Le Parlement réhabilite les femmes condamnées pour avortement avant 1975
Cinquante ans après la promulgation de la loi Veil, qui a légalisé l’interruption volontaire de grossesse (IVG) en France, le Parlement a adopté à l’unanimité, jeudi 18 décembre, une loi mémorielle visant à réhabiliter les femmes condamnées pour avoir avorté lorsque cette pratique était interdite.
Ce texte reconnaît officiellement la responsabilité de l’État dans les souffrances infligées à des milliers de femmes avant la dépénalisation de l’avortement en 1975. Entre 1870 et cette date, plus de 11 660 personnes ont été condamnées pour avoir pratiqué ou eu recours à des avortements clandestins.
Une reconnaissance historique
Portée par la sénatrice socialiste Laurence Rossignol, la loi entend « réparer une injustice et restaurer la dignité » des femmes concernées, ainsi que de celles et ceux qui les ont aidées. Elle s’inscrit dans un devoir de mémoire, en reconnaissant que les lois en vigueur avant 1975 ont constitué une atteinte grave à la santé des femmes, à leur autonomie sexuelle et reproductive et, plus largement, à leurs droits fondamentaux.
Ces textes ont provoqué de lourdes souffrances physiques et psychologiques, et parfois même la mort de femmes contraintes de recourir à des avortements clandestins.
Un texte salué par les associations féministes
Les associations féministes ont accueilli favorablement cette adoption. Pour Sarah Durocher, présidente du Planning familial, la portée du texte est avant tout symbolique mais essentielle. « C’est comme un vélo, il faut continuer à pédaler, continuer à obtenir des petites victoires, parce que ce droit reste sans cesse menacé », souligne-t-elle.

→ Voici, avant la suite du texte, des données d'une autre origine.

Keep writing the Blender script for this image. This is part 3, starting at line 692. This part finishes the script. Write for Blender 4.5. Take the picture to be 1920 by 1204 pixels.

Transmission et mémoire collective
La loi prévoit également la création d’une commission chargée de reconnaître le préjudice subi par les femmes ayant avorté clandestinement. Cette instance aura pour mission de recueillir et de transmettre la mémoire de ces parcours, sans oublier celles et ceux qui ont aidé ces femmes à une époque où l’avortement était criminalisé.
Un travail de transmission jugé indispensable par les militantes. « Des femmes sont mortes, ont été emprisonnées, parfois même guillotinées parce qu’elles avaient avorté ou aidé à avorter. Il est essentiel de le rappeler aux jeunes générations », insiste Sarah Durocher, qui intervient régulièrement dans les établissements scolaires.
Pas de réparation financière
Le texte ne prévoit toutefois aucune indemnisation financière pour les victimes. Laurence Rossignol rappelle que certaines personnes impliquées dans les avortements clandestins de l’époque — comme les « mères maquerelles » ou des proxénètes — ne relevaient pas d’une démarche de soutien aux femmes, ce qui rendait complexe toute réparation matérielle.
Un droit désormais constitutionnel
Depuis le 8 mars dernier, l’avortement est reconnu comme un droit fondamental inscrit dans la Constitution française. Pour les associations féministes, cette loi mémorielle s’inscrit pleinement dans cette dynamique : celle d’affirmer, sans ambiguïté, que l’accès à l’IVG est un droit fondamental, inaliénable et une condition essentielle de l’égalité entre les femmes et les hommes.